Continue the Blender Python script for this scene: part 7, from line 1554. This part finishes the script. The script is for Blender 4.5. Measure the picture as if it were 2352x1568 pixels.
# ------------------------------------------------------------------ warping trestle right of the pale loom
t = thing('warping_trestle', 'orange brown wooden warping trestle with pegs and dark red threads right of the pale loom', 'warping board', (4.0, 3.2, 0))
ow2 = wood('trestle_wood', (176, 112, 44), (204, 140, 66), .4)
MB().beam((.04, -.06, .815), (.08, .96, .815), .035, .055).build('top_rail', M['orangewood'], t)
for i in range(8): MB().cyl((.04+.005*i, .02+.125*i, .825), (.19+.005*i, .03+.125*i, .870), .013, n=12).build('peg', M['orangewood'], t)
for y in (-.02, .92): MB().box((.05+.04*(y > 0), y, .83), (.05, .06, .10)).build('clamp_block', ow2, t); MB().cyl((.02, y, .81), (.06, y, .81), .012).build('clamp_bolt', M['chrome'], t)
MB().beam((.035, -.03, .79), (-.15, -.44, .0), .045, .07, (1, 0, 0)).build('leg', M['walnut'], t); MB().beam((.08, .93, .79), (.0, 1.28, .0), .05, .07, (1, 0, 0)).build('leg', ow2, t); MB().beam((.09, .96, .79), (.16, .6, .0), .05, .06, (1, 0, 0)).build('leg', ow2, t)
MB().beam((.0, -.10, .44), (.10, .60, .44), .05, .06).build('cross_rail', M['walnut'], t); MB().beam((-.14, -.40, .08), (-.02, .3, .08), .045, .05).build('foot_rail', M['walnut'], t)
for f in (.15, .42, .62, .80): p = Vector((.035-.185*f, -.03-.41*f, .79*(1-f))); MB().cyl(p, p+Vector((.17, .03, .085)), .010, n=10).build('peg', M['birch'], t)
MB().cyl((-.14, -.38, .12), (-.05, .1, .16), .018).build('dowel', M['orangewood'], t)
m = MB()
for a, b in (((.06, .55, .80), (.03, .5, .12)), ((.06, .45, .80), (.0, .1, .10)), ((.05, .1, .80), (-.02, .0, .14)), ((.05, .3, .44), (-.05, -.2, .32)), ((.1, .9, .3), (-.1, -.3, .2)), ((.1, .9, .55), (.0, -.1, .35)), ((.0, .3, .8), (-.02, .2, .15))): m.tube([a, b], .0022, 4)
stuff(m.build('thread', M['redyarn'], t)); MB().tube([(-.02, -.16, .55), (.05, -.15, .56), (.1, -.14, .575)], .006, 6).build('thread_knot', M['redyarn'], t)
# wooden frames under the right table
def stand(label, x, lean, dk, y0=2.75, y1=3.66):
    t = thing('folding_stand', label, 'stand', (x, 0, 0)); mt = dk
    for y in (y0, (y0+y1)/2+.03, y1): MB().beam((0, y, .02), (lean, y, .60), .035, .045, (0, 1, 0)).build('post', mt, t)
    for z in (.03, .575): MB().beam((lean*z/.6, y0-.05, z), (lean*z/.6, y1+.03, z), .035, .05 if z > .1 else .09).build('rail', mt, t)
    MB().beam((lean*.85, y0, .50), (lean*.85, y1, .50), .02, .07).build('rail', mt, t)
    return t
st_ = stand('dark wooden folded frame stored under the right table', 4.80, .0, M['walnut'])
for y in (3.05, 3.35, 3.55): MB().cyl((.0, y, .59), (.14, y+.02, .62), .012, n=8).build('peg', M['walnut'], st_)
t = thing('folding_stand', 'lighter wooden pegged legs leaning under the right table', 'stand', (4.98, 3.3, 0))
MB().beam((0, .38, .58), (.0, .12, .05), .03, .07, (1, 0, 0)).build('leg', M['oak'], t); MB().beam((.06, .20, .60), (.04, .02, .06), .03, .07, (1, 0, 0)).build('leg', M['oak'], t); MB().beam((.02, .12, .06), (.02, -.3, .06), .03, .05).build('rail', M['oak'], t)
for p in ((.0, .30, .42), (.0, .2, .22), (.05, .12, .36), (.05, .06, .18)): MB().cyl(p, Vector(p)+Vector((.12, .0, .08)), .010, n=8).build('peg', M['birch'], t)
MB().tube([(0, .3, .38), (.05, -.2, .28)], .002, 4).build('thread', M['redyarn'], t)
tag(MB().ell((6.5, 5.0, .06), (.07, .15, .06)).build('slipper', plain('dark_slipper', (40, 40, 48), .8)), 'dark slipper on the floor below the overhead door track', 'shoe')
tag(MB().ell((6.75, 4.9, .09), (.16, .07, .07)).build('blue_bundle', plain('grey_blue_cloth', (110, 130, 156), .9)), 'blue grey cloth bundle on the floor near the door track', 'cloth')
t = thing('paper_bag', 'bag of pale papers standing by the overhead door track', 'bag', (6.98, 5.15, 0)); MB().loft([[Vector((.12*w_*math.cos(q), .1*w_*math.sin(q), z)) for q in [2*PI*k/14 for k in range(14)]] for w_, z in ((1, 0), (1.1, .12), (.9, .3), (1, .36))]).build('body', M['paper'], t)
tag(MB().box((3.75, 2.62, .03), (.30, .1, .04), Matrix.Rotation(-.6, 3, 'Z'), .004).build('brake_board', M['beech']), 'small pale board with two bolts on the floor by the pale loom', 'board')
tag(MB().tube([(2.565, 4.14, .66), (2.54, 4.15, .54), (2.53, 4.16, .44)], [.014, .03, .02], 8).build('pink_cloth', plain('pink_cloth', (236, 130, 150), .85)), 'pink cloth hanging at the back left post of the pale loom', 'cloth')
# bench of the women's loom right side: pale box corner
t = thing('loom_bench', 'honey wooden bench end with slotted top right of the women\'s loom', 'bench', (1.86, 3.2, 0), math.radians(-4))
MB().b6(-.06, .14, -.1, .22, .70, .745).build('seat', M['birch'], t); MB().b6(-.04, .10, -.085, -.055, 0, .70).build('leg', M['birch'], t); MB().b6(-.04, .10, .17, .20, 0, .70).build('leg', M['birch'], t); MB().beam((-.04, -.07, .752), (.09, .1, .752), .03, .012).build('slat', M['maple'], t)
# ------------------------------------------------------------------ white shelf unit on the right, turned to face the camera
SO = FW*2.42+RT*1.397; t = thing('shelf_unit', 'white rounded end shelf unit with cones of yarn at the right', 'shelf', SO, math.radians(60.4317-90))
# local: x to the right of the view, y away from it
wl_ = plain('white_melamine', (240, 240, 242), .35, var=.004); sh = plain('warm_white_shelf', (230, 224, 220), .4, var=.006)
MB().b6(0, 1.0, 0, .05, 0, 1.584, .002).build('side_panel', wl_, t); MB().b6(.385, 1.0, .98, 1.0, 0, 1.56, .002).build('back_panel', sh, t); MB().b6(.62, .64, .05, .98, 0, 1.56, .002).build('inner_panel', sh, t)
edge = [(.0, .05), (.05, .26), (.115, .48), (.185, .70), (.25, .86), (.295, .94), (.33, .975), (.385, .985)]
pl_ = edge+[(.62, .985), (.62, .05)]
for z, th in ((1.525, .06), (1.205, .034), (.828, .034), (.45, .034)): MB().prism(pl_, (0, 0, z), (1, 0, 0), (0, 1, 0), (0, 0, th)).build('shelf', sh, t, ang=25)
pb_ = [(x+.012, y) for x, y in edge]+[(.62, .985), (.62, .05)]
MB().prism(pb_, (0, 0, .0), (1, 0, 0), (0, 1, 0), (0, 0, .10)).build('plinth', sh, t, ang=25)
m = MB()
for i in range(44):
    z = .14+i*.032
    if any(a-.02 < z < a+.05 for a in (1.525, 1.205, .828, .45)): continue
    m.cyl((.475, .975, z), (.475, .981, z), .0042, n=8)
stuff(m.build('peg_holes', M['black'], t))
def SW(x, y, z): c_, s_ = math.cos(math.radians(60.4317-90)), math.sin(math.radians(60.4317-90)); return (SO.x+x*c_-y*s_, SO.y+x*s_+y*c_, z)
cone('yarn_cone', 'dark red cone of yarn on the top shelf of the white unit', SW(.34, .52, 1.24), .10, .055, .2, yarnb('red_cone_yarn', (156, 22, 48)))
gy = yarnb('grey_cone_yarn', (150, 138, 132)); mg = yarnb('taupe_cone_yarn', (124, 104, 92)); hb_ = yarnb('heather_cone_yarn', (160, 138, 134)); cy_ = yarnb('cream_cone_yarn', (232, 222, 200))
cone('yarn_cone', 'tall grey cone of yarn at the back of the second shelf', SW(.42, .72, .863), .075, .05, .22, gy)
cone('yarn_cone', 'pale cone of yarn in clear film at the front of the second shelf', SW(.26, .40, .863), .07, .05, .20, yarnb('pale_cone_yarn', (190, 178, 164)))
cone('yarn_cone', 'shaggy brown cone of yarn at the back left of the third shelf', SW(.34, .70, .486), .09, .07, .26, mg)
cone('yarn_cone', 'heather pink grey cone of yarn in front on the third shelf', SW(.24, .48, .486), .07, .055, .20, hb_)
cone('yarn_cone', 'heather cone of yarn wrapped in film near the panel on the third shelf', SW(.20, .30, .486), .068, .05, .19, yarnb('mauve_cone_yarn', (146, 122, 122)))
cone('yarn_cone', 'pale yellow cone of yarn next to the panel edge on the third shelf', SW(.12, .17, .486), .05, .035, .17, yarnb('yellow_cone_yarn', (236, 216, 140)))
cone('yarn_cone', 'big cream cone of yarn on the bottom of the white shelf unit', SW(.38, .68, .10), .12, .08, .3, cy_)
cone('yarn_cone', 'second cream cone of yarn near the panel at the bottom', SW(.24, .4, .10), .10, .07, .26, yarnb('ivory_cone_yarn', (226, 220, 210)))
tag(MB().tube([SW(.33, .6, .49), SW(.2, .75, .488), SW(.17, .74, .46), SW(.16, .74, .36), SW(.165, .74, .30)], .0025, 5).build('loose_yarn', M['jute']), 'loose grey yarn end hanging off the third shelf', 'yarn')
##########
__Written instruction__. Which lines of the data above contain "from"? Copy each one.

__Output of the task__.
Continue the Blender Python script for this scene: part 7, from line 1554. This part finishes the script. The script is for Blender 4.5. Measure the picture as if it were 2352x1568 pixels.
# local: x to the right of the view, y away from it